## GIVEN TASK
Reproduce the listing below exactly, minus its pictures.

···

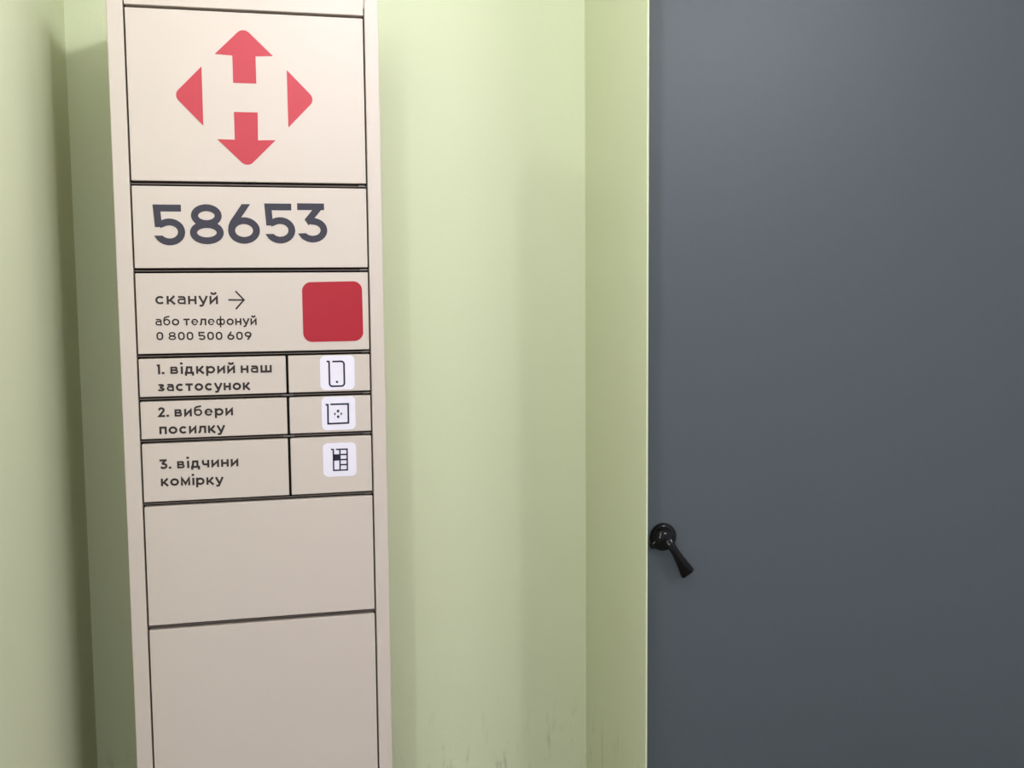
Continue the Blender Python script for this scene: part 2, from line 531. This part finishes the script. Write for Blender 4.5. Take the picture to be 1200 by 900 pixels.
# the number 58653
bm = bmesh.new()
for ch, x0, x1, z0 in (('5', .0338, .0857, 1.5803), ('8', .0936, .1502, 1.5814), ('6', .1578, .2120, 1.5822), ('5', .2208, .2728, 1.5838), ('3', .2773, .3293, 1.5846)):
    H, s = .0688, .172
    p, wd = digits(ch, s)
    kx = (x1 - x0) / wd
    for n_, q in enumerate(p):
        flat = ('start',) if (ch, n_) == ('3', 1) else ('end',) if (ch, n_) in (('5', 0), ('5', 1), ('3', 2), ('6', 1)) else ()
        pts = [(x0 + a * kx, z0 + b * H) for a, b in q]
        strip(bm, pts, s * H, 0, closed=(Vector(pts[0]) - Vector(pts[-1])).length < 1e-5, flat=flat)
lpart('lettering', bm, INK, doors[1][0], 'large charcoal number 58653')

# scan or call
bm = bmesh.new()
write_line(bm, 'скануй', .0321, .1369, 1.4779, 1.4770, .0145, 0, .245)
write_line(bm, 'або телефонуй', .0310, .2017, 1.4411, 1.4395, .0118, 0, .235)
write_line(bm, '0 800 500 609', .0317, .1925, 1.4157, 1.4135, .0113, 0, .24, 1.27)
strip(bm, [(.1544, 1.4842), (.1800, 1.4839)], .0028, 0)
strip(bm, [(.1672, 1.4995), (.1812, 1.4839), (.1668, 1.4680)], .0028, 0)
lpart('lettering', bm, BLACKINK, doors[2][0])
for k, l1, l2 in ((3, ('1. відкрий наш', .0304, .2257, 1.3563, 1.3545), ('застосунок', .0307, .1868, 1.3263, 1.3245)),
                  (4, ('2. вибери', .0293, .1564, 1.2812, 1.2802), ('посилку', .0307, .1411, 1.2511, 1.2497)),
                  (5, ('3. відчини', .0289, .1629, 1.1893, 1.1884), ('комірку', .0299, .1355, 1.1591, 1.1572))):
    bm = bmesh.new()
    write_line(bm, *l1, .0133, 0, .275)
    write_line(bm, *l2, .0133, 0, .275)
    lpart('lettering', bm, BLACKINK, doors[k][0])

# stickers
SF = .0005
bm = bmesh.new()
poly(bm, fillet([(.2820, 1.5142), (.3884, 1.5158), (.3890, 1.4078), (.2822, 1.4074)], .016, 10), 0, SF)
lpart('sticker', bm, DEEPRED, doors[2][0], 'plain deep red rounded square sticker')
stk = []
for k, (a, b, c_, d) in ((3, ((.3104, 1.3822), (.3723, 1.3822), (.3716, 1.3200), (.3101, 1.3200))),
                        (4, ((.3113, 1.3080), (.3719, 1.3080), (.3720, 1.2468), (.3114, 1.2468))),
                        (5, ((.3119, 1.2234), (.3717, 1.2233), (.3717, 1.1612), (.3119, 1.1616)))):
    bm = bmesh.new()
    poly(bm, fillet([a, b, c_, d], .009, 8), 0, SF)
    base = loc.location
    stk.append(lpart('sticker', bm, WHITEV, None, {3: 'white sticker with a phone outline', 4: 'white sticker with a parcel outline', 5: 'white sticker with a locker grid outline'}[k]))
LW = .0030
bm = bmesh.new()                                                   # phone
strip(bm, [(.3222, 1.3718), (.3260, 1.3718), (.3266, 1.3705)] + [(.3266, 1.3320)] + arc(.3316, 1.3318, .005, .005, 180, 270, 8) + arc(.3482, 1.3318, .005, .005, 270, 360, 8) + arc(.3482, 1.3665, .005, .005, 0, 90, 8) + [(.3325, 1.3715)], LW, -SF)
poly(bm, arc(.3399, 1.3344, .0021, .0021, 0, 345, 23), -SF)
lpart('icon', bm, NAVY, stk[0])
bm = bmesh.new()                                                   # parcel with a little four-arrow mark
strip(bm, [(.3186, 1.2936), (.3226, 1.2934), (.3223, 1.2588), (.3588, 1.2590), (.3590, 1.2938), (.3272, 1.2940)], LW, -SF)
mx_, mz_ = .3406, 1.2762
for dx, dz in ((0, 1), (0, -1), (1, 0), (-1, 0)):
    tip, wid = .0076, .0027
    pts = [(-wid, .0042), (-.0015, .0042), (-.0015, .0026), (.0015, .0026), (.0015, .0042), (wid, .0042), (.0012, tip), (-.0012, tip)] if dz else [(-wid, .0046), (wid, .0046), (.0010, tip - .0004), (-.0010, tip - .0004)]
    poly(bm, [(mx_ + (p[0] if dz else dx * p[1]), mz_ + (dz * p[1] if dz else p[0])) for p in pts], -SF)
lpart('icon', bm, NAVY, stk[1])
bm = bmesh.new()                                                   # locker grid with one filled cell
strip(bm, [(.3263, 1.2119), (.3305, 1.2113), (.3303, 1.1730), (.3551, 1.1728), (.3553, 1.2111), (.3352, 1.2113)], .0025, -SF)
strip(bm, [(.3422, 1.2111), (.3419, 1.1730)], .0025, -SF)
for z in (1.2015, 1.1922, 1.1828):
    strip(bm, [(.3421, z), (.3552, z)], .0025, -SF)
poly(bm, [(.3300, 1.2024), (.3300, 1.1908), (.3424, 1.1908), (.3424, 1.2024)], -SF)
lpart('icon', bm, NAVY, stk[2])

···

## ANSWER FOR THE TASK
Continue the Blender Python script for this scene: part 2, from line 531. This part finishes the script. Write for Blender 4.5. Take the picture to be 1200 by 900 pixels.
# the number 58653
bm = bmesh.new()
for ch, x0, x1, z0 in (('5', .0338, .0857, 1.5803), ('8', .0936, .1502, 1.5814), ('6', .1578, .2120, 1.5822), ('5', .2208, .2728, 1.5838), ('3', .2773, .3293, 1.5846)):
    H, s = .0688, .172
    p, wd = digits(ch, s)
    kx = (x1 - x0) / wd
    for n_, q in enumerate(p):
        flat = ('start',) if (ch, n_) == ('3', 1) else ('end',) if (ch, n_) in (('5', 0), ('5', 1), ('3', 2), ('6', 1)) else ()
        pts = [(x0 + a * kx, z0 + b * H) for a, b in q]
        strip(bm, pts, s * H, 0, closed=(Vector(pts[0]) - Vector(pts[-1])).length < 1e-5, flat=flat)
lpart('lettering', bm, INK, doors[1][0], 'large charcoal number 58653')

# scan or call
bm = bmesh.new()
write_line(bm, 'скануй', .0321, .1369, 1.4779, 1.4770, .0145, 0, .245)
write_line(bm, 'або телефонуй', .0310, .2017, 1.4411, 1.4395, .0118, 0, .235)
write_line(bm, '0 800 500 609', .0317, .1925, 1.4157, 1.4135, .0113, 0, .24, 1.27)
strip(bm, [(.1544, 1.4842), (.1800, 1.4839)], .0028, 0)
strip(bm, [(.1672, 1.4995), (.1812, 1.4839), (.1668, 1.4680)], .0028, 0)
lpart('lettering', bm, BLACKINK, doors[2][0])
for k, l1, l2 in ((3, ('1. відкрий наш', .0304, .2257, 1.3563, 1.3545), ('застосунок', .0307, .1868, 1.3263, 1.3245)),
                  (4, ('2. вибери', .0293, .1564, 1.2812, 1.2802), ('посилку', .0307, .1411, 1.2511, 1.2497)),
                  (5, ('3. відчини', .0289, .1629, 1.1893, 1.1884), ('комірку', .0299, .1355, 1.1591, 1.1572))):
    bm = bmesh.new()
    write_line(bm, *l1, .0133, 0, .275)
    write_line(bm, *l2, .0133, 0, .275)
    lpart('lettering', bm, BLACKINK, doors[k][0])

# stickers
SF = .0005
bm = bmesh.new()
poly(bm, fillet([(.2820, 1.5142), (.3884, 1.5158), (.3890, 1.4078), (.2822, 1.4074)], .016, 10), 0, SF)
lpart('sticker', bm, DEEPRED, doors[2][0], 'plain deep red rounded square sticker')
stk = []
for k, (a, b, c_, d) in ((3, ((.3104, 1.3822), (.3723, 1.3822), (.3716, 1.3200), (.3101, 1.3200))),
                        (4, ((.3113, 1.3080), (.3719, 1.3080), (.3720, 1.2468), (.3114, 1.2468))),
                        (5, ((.3119, 1.2234), (.3717, 1.2233), (.3717, 1.1612), (.3119, 1.1616)))):
    bm = bmesh.new()
    poly(bm, fillet([a, b, c_, d], .009, 8), 0, SF)
    base = loc.location
    stk.append(lpart('sticker', bm, WHITEV, None, {3: 'white sticker with a phone outline', 4: 'white sticker with a parcel outline', 5: 'white sticker with a locker grid outline'}[k]))
LW = .0030
bm = bmesh.new()                                                   # phone
strip(bm, [(.3222, 1.3718), (.3260, 1.3718), (.3266, 1.3705)] + [(.3266, 1.3320)] + arc(.3316, 1.3318, .005, .005, 180, 270, 8) + arc(.3482, 1.3318, .005, .005, 270, 360, 8) + arc(.3482, 1.3665, .005, .005, 0, 90, 8) + [(.3325, 1.3715)], LW, -SF)
poly(bm, arc(.3399, 1.3344, .0021, .0021, 0, 345, 23), -SF)
lpart('icon', bm, NAVY, stk[0])
bm = bmesh.new()                                                   # parcel with a little four-arrow mark
strip(bm, [(.3186, 1.2936), (.3226, 1.2934), (.3223, 1.2588), (.3588, 1.2590), (.3590, 1.2938), (.3272, 1.2940)], LW, -SF)
mx_, mz_ = .3406, 1.2762
for dx, dz in ((0, 1), (0, -1), (1, 0), (-1, 0)):
    tip, wid = .0076, .0027
    pts = [(-wid, .0042), (-.0015, .0042), (-.0015, .0026), (.0015, .0026), (.0015, .0042), (wid, .0042), (.0012, tip), (-.0012, tip)] if dz else [(-wid, .0046), (wid, .0046), (.0010, tip - .0004), (-.0010, tip - .0004)]
    poly(bm, [(mx_ + (p[0] if dz else dx * p[1]), mz_ + (dz * p[1] if dz else p[0])) for p in pts], -SF)
lpart('icon', bm, NAVY, stk[1])
bm = bmesh.new()                                                   # locker grid with one filled cell
strip(bm, [(.3263, 1.2119), (.3305, 1.2113), (.3303, 1.1730), (.3551, 1.1728), (.3553, 1.2111), (.3352, 1.2113)], .0025, -SF)
strip(bm, [(.3422, 1.2111), (.3419, 1.1730)], .0025, -SF)
for z in (1.2015, 1.1922, 1.1828):
    strip(bm, [(.3421, z), (.3552, z)], .0025, -SF)
poly(bm, [(.3300, 1.2024), (.3300, 1.1908), (.3424, 1.1908), (.3424, 1.2024)], -SF)
lpart('icon', bm, NAVY, stk[2])